Among the limits to the utility of the Madrid Protocol for U.S. businesses are the following:

  • The Madrid Protocol does not simplify the trademark clearance process.
  • While U.S. counsel can file an International Registration application with the PTO in the U.S. and seek extensions of protection from as many as 75 countries, each country ultimately examines the application under its own local law. If the local trademark office refuses registration and the U.S. business wants to challenge the refusal, the challenge most likely will have to be handled by qualified trademark counsel in that country.
  • Although Madrid Protocol's renewal procedure supplants country specific renewal procedures, businesses must still comply with other country-specific post registration maintenance requirements that may require local counsel.
  • Many countries do not adhere to the Madrid Protocol. At this point, for instance, the Madrid Protocol is widely adopted in Europe and Asia but not in Canada, Mexico, or South America.
  • Sometimes, there will be good strategic reasons to seek trademark protection in Europe through the CTM registration procedure rather than the Madrid Protocol. Among other things, with a CTM registration, a trademark owner whose mark is infringed in Europe could file a single lawsuit and obtain an injunction that would be valid in all European Union member countries. By contrast, the trademark owner who owns an International Protection with country-specific "extensions of protection" in Europe would be forced to seek legal relief on a country by country basis.
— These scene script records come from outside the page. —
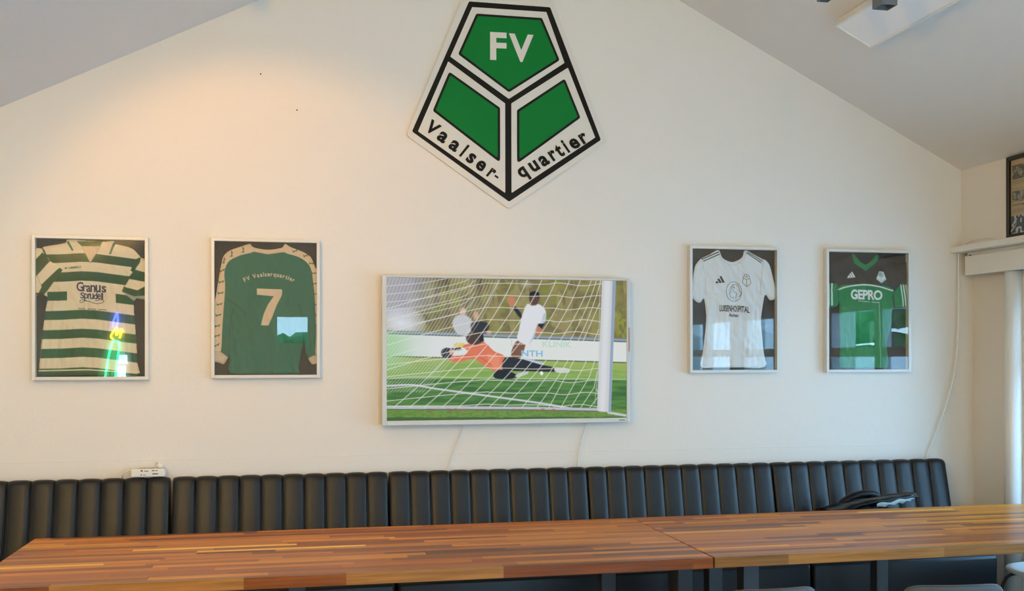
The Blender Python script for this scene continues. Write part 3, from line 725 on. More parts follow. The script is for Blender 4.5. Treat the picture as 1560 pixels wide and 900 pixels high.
box('maker_mark', (SW-0.065, -SD-0.0005, 0.011), (SW-0.03, -SD+0.0005, 0.015), M_STEEL, tv)
nx, ny = 520, 300
u, v = np.meshgrid(np.linspace(0, 1, nx), np.linspace(0, 1, ny))
pl = Plane([(60, 75), (1243, 92), (1232, 763), (60, 778)], SW-bl-br_, SH-bt-bb)
X, Y = pl.art(u, v); p = Painter(X, Y, (120, 110, 70))
n1 = smooth_noise(X+900, Y+500, 48, 1); n2 = smooth_noise(X+300, Y*0.25+500, 26, 2); n3 = smooth_noise(X+300, Y+100, 20, 3)
def lay(al, c): 
    global p
    p.C = p.C*(1-al[..., None])+np.array(c, float)*al[..., None]
lay(np.clip(n1*1.8-0.5, 0, 1), (150, 140, 86)); lay(np.clip(n2*2-1.05, 0, 0.8), (86, 76, 50)); lay(np.clip(n3*2-1.1, 0, 0.7), (132, 142, 58)); lay(np.clip((n2-0.62)*4, 0, 0.6)*(X > 560), (176, 164, 110))
lay(np.clip((X-1180)/20, 0, 1)*np.clip((smooth_noise(X+1, Y+1, 13, 8)-0.45)*4, 0, 0.85)*np.clip((Y-180)/90, 0, 1), (140, 156, 40))
lay(np.clip((330-X)/160, 0, 1)*np.clip((330-Y-X*0.25)/60, 0, 1)*0.85, (172, 172, 186))
lay(np.clip(1-np.hypot((X-130)/120, (Y-300)/80), 0, 1)**0.5, (222, 228, 240))
lay(np.clip(1-np.hypot((X-735)/40, (Y-110)/24), 0, 1)*0.6, (190, 195, 200))
ry = 345+(X-380)*0.034      # rail
lay(np.clip(0.5+(Y-ry)/4, 0, 1), (128, 138, 148)); lay(np.clip(0.5+(Y-ry-5)/3, 0, 1), (150, 160, 172)); lay(np.clip(0.5+(Y-ry-14)/3, 0, 1), (70, 92, 76)); lay(np.clip(0.5+(Y-ry-19)/3, 0, 1), (222, 226, 224))
lay(np.clip((300-X)/200, 0, 1)*np.clip((Y-340)/30, 0, 1)*0.5, (170, 206, 176))
gy = 463+(X-220)*0.027
lay(np.clip(0.5+(Y-gy)/3, 0, 1), (72, 92, 52)); lay(np.clip(0.5+(Y-gy-5)/4, 0, 1), (156, 178, 92))
st = smooth_noise(X*0.12+50, Y+20, 7, 4)
lay(np.clip((Y-gy-25)/60, 0, 1), (140, 176, 86)); lay(np.clip((Y-gy-15)/20, 0, 1)*st*0.5, (110, 152, 66))
lay(np.clip((Y-568-X*0.004)/8, 0, 1), (66, 112, 50)); lay(np.clip((Y-575)/10, 0, 1)*np.clip(st*1.7-0.3, 0, 1)*0.8, (92, 142, 62)); lay(np.clip((Y-575)/10, 0, 1)*np.clip(smooth_noise(X*0.1+9, Y+20, 11, 6)*2-1.1, 0, 1)*0.7, (44, 84, 40))
lay(np.clip((Y-722)/6, 0, 1), (112, 148, 60)); lay(np.clip((Y-722)/8, 0, 1)*np.clip(smooth_noise(X*0.5, Y, 6, 9)-0.3, 0, 1), (76, 116, 48)); lay(np.clip((Y-756-smooth_noise(X, Y, 40, 12)*6)/4, 0, 1)*0.8, (52, 84, 38))
lay(np.clip((200-X)/120, 0, 1)*np.clip((Y-330)/40, 0, 1)*np.clip((560-Y)/80, 0, 1)*0.75, (150, 208, 142))
p.line(curve2([(60, 572), (220, 562), (600, 570), (1240, 576)]), 5, (200, 212, 190), 0.7, 4)
p.line(curve2([(60, 607), (180, 602), (300, 622), (600, 664), (800, 692), (940, 716)]), 9, (206, 206, 218), 0.95)
# bystanders
SK = (208, 158, 132)
p.poly(smooth_pts([(380, 275), (410, 256), (440, 262), (468, 292), (452, 350), (400, 355), (372, 310)], 3), (196, 198, 202), 8); p.blob((423, 243), (15, 20), (214, 176, 158), 8)
p.poly(smooth_pts([(462, 300), (500, 288), (548, 306), (532, 345), (470, 348)], 3), (44, 42, 46), 8); p.blob((486, 262), (13, 20), (206, 160, 136), 8); p.blob((548, 345), (12, 10), (206, 160, 136), 6)
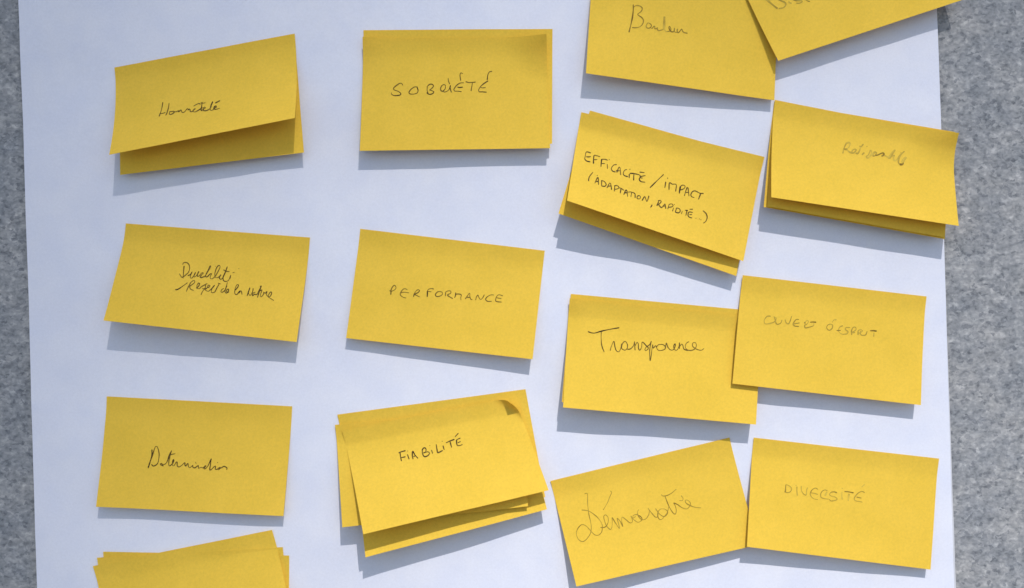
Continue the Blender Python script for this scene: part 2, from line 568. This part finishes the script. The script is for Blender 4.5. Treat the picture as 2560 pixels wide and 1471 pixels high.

Currently there are efforts under way to allow a Madrid Protocol to designate the entire European Union as one of the designated parties in its International Application. The resulting extension of protection, if granted, would be equivalent to a CTM registration.

Conclusion

Businesses that market, or plan to market, their products and services across national borders should be sure to clear, register, and maintain their trademarks and service marks in each country they have on their target market list. A business that makes an early initial investment in cross border trademark clearance and protection will create important assets and avoid headaches, expenses, and potential litigation it might otherwise face. Now that the U.S. has joined the Madrid Protocol treaty system, the process of obtaining cross border trademark protection has become a little bit cheaper and less cumbersome.